La vita è una montagna da scalare
Lorenzo (quello talentuoso), Giulia (quella bella), Martina (quella bruttina), Cesare detto Fava (quello burino) e Max (quello spastico) seguono l’entusiasmo di Enrico (quello solitario e saggio). La splendida cornice delle Dolomiti sarà il palcoscenico di un’indimenticabile esperienza. Un rito di iniziazione che proietta violentemente i ragazzi nel tempo delle loro scelte. I sentieri si dividono. La montagna è vita. La strada, in salita e poi in discesa, assume banalmente simbologie escatologiche.
Il regista Giacomo Campiotti torna a lavorare per il cinema dopo Il tempo dell’amore (1999 – attualmente lavora a uno sceneggiato televisivo), e lo fa confezionando un film che vuole parlare dei giovani e di (troppe) cose. Individua una precisa collocazione temporale nella vita dei sei amici, l’estate dopo la maturità, per farli crescere tutti insieme in un solo momento.
Schiocca le dita, basta un attimo, e tutto cambia.
Aprono una porta e di colpo si trovano nell’età adulta. Ma è troppo ingenuo ridurre le scelte e la crescita a un solo evento scatenante. Un approccio così esplicitamente semplicistico / giovanilistico è del tutto innocuo. il film si rifugia in luoghi comuni e pesante qualunquismo. Proprio perché i suoi personaggi esprimono verità inconfutabili, sembrano fragili e privi di una struttura credibile. E’ un gioco che può divertire, ma che progressivamente stanca.
Infatti il ritmo frenetico delle sequenze iniziali, che introducono con sapiente curiosità all’universo giovanile, sembra essere di buon auspicio.

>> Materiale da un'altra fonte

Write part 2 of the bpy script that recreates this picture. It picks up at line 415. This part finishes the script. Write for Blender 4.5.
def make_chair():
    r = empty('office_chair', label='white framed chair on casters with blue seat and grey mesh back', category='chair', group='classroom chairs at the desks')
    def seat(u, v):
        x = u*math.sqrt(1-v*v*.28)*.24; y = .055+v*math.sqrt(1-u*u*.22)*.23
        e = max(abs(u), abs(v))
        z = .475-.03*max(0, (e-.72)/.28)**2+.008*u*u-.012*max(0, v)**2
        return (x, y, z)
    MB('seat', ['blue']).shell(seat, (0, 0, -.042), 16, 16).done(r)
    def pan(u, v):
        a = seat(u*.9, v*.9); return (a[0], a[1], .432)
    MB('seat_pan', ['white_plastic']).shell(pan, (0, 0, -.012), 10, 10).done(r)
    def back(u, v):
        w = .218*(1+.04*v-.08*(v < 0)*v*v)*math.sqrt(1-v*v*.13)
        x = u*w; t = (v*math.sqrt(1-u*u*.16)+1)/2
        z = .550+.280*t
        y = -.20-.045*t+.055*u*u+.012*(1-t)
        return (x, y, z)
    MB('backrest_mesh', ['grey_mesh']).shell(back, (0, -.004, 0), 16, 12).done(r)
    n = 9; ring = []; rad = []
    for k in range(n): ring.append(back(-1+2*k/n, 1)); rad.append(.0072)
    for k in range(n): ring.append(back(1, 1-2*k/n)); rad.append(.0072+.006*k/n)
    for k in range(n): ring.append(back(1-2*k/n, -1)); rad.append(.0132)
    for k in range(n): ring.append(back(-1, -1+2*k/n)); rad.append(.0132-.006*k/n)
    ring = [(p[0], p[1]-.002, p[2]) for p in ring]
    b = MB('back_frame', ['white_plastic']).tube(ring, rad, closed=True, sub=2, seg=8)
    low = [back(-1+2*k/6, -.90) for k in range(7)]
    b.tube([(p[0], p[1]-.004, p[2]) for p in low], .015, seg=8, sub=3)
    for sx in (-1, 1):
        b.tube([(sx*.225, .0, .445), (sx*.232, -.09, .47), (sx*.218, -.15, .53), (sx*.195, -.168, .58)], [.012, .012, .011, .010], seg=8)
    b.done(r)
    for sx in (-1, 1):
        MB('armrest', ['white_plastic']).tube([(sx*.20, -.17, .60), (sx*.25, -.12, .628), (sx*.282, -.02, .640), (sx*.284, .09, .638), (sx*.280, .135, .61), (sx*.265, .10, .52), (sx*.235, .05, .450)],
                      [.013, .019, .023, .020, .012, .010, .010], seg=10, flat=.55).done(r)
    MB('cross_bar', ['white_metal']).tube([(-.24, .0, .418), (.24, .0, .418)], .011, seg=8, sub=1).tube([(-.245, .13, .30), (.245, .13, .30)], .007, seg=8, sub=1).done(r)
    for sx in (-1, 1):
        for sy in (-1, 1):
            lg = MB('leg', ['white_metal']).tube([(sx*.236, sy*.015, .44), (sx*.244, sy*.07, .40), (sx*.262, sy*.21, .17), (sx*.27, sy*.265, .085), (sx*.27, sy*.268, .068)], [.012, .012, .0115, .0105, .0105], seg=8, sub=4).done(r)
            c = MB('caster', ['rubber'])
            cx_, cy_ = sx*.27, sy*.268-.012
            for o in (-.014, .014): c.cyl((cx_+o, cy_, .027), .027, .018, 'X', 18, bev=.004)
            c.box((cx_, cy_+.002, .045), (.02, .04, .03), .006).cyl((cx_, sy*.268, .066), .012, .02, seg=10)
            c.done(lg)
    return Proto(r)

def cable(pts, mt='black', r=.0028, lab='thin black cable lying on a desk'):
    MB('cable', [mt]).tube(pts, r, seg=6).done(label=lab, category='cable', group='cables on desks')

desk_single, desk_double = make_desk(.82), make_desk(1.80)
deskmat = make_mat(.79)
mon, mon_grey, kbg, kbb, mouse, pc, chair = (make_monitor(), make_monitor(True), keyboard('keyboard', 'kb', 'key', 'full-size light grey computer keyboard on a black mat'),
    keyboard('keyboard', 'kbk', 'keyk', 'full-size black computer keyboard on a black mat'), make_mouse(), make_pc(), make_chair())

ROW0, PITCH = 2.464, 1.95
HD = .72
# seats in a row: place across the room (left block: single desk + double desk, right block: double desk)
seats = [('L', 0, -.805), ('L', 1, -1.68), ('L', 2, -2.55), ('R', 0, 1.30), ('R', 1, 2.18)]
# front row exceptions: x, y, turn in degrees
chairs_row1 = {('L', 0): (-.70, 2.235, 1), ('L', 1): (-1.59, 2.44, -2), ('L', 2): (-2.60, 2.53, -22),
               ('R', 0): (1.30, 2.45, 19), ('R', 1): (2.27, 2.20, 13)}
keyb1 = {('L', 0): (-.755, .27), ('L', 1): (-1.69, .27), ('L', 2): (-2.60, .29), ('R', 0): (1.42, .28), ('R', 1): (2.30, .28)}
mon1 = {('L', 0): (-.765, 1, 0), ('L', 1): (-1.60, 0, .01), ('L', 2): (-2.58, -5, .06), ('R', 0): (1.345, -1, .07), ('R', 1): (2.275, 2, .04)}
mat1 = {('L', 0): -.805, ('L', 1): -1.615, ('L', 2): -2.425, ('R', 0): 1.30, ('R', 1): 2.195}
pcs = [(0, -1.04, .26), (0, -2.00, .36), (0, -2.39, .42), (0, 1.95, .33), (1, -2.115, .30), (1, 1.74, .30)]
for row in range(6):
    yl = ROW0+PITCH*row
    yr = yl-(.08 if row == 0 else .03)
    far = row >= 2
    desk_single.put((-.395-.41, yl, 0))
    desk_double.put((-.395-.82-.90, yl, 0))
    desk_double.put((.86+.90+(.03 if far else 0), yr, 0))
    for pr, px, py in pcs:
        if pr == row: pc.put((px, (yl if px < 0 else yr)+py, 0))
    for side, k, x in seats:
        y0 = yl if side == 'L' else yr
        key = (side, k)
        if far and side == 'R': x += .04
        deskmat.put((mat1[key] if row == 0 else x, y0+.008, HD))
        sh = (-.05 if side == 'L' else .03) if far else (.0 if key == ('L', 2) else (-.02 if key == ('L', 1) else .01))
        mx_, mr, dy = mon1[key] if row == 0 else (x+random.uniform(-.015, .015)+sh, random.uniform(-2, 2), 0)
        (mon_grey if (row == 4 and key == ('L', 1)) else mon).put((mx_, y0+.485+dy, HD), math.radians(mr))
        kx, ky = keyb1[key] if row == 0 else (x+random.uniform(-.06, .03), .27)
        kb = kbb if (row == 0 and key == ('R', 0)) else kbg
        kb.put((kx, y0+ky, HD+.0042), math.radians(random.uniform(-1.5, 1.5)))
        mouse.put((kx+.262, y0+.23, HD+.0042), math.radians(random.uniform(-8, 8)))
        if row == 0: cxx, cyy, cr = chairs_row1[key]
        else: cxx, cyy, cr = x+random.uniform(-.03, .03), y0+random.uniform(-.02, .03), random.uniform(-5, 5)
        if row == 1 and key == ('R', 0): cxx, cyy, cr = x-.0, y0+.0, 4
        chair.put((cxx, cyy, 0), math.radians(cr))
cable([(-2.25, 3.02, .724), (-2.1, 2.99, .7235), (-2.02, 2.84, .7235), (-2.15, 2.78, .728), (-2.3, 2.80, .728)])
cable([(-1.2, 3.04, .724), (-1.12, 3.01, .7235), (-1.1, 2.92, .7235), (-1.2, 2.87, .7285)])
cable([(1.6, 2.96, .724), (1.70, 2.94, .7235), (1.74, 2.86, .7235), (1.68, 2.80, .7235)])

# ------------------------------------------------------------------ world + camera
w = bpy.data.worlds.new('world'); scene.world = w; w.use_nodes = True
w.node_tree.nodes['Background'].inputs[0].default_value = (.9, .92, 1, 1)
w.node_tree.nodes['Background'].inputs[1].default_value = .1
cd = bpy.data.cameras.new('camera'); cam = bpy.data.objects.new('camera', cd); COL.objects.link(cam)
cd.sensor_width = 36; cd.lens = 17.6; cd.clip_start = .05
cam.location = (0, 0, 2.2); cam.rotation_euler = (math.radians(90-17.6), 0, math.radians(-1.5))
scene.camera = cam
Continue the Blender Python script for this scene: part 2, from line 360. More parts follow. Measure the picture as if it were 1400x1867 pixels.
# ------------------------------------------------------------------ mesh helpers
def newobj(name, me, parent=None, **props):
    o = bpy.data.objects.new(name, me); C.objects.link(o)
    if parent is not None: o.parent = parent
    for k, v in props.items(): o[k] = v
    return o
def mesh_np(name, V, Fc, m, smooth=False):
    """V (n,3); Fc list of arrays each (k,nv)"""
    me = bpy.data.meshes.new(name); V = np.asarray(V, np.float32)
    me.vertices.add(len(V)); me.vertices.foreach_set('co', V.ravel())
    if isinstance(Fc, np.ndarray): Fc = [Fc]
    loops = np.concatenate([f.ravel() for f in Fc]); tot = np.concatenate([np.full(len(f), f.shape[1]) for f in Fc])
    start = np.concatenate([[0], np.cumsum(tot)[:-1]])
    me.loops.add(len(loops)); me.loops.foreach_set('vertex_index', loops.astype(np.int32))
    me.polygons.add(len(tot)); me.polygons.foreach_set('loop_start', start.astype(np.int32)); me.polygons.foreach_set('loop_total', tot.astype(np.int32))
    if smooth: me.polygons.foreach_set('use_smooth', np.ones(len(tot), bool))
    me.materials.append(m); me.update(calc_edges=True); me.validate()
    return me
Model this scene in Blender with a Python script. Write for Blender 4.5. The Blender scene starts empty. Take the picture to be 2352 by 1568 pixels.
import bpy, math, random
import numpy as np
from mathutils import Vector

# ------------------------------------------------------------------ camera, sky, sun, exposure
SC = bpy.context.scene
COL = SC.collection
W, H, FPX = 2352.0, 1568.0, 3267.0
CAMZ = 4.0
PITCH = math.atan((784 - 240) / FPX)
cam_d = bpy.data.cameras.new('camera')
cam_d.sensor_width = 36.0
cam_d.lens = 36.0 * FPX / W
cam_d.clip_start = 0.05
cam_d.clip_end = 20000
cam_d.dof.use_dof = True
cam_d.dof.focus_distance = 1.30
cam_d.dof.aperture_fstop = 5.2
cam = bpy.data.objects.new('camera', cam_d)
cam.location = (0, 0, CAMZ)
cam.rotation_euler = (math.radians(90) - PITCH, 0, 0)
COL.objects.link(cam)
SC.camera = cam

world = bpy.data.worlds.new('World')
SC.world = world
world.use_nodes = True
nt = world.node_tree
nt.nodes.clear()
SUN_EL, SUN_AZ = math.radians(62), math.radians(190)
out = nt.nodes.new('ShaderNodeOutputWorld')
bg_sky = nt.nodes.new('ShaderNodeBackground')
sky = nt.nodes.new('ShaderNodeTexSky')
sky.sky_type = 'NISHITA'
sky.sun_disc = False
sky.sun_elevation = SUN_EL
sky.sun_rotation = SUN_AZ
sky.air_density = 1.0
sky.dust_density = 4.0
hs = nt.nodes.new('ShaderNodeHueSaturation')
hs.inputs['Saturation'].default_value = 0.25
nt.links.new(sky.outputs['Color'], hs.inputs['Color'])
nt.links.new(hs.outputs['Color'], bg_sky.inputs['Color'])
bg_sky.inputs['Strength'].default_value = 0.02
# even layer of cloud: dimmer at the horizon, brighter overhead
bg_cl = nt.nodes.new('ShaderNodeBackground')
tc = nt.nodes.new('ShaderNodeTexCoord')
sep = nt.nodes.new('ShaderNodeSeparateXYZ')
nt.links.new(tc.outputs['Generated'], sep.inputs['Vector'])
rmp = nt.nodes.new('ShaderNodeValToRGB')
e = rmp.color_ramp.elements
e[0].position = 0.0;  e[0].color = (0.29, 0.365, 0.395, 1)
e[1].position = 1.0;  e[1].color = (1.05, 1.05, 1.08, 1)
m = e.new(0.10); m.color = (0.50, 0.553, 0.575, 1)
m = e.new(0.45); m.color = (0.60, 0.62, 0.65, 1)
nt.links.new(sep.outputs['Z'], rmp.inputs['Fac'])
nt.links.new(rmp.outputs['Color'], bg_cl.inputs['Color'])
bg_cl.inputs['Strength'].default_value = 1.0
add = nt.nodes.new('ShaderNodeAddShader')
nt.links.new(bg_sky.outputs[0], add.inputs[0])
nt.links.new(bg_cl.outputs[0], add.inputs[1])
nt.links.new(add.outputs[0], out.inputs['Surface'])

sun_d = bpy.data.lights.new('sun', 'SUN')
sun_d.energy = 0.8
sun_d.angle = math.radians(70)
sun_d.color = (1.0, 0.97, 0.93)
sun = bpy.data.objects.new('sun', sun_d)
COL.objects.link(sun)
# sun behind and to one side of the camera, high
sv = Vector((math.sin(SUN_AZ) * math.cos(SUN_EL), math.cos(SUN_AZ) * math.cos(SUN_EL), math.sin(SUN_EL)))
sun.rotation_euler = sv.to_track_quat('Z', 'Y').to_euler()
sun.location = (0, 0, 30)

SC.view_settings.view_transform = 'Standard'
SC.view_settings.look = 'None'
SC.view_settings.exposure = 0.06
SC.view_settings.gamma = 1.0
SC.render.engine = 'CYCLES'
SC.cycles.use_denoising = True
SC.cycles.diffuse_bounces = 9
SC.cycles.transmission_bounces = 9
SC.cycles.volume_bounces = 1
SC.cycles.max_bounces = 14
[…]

Ma il film ben presto cambia registro e intenzioni, forse involontariamente, trasformandosi in un elenco fiacco di buoni propositi e fragili promesse. Giunti sulle Dolomiti (la montagna come metafora della vita; simboli scarni come le continue salite, l’aiuto verso il prossimo, la bellezza della natura) i protagonisti si accorgono di non avere molto da spartire, ma anzi l’incontro si trasforma sempre in scontro.
La montagna conserva sorprese visive straordinarie e non è mai banale; i contorni delle montagne non sono semplici sagome da riprendere di notte: sono mondi nascosti. Non basta che le riprese in alta quota siano audaci e se qualche momento si mostra ricco di tensione: chi guarda sa già dove si arriverà. Colpa di una sceneggiatura ovvia, inconsistente, e incoerente.
Campiotti vuole bene ai suoi personaggi ma non permette allo spettatore di affezionarsi. Li tiene costretti nelle maschere che lui stesso ha costruito. Li fa soffocare in inutili slogan e annegare in un costante atteggiamento predicatorio. Chi guarda non scopre nulla di nuovo.
L’ingenuità di fondo, quindi, non aiuta il film. E’ vero che il regista Campiotti non gioca sporco, ma nemmeno l’evidente ed estrema sincerità è sufficiente. Anche il finale è vittima di tale atteggiamento: positiva qualche buona trovata e qualche buona intenzione, ma tutto resta estremamente disordinato e prevedibile. Ognuno percorre la sua strada. L’impressione è quella di stare a guardare un film che vuole dire più di quanto mostra.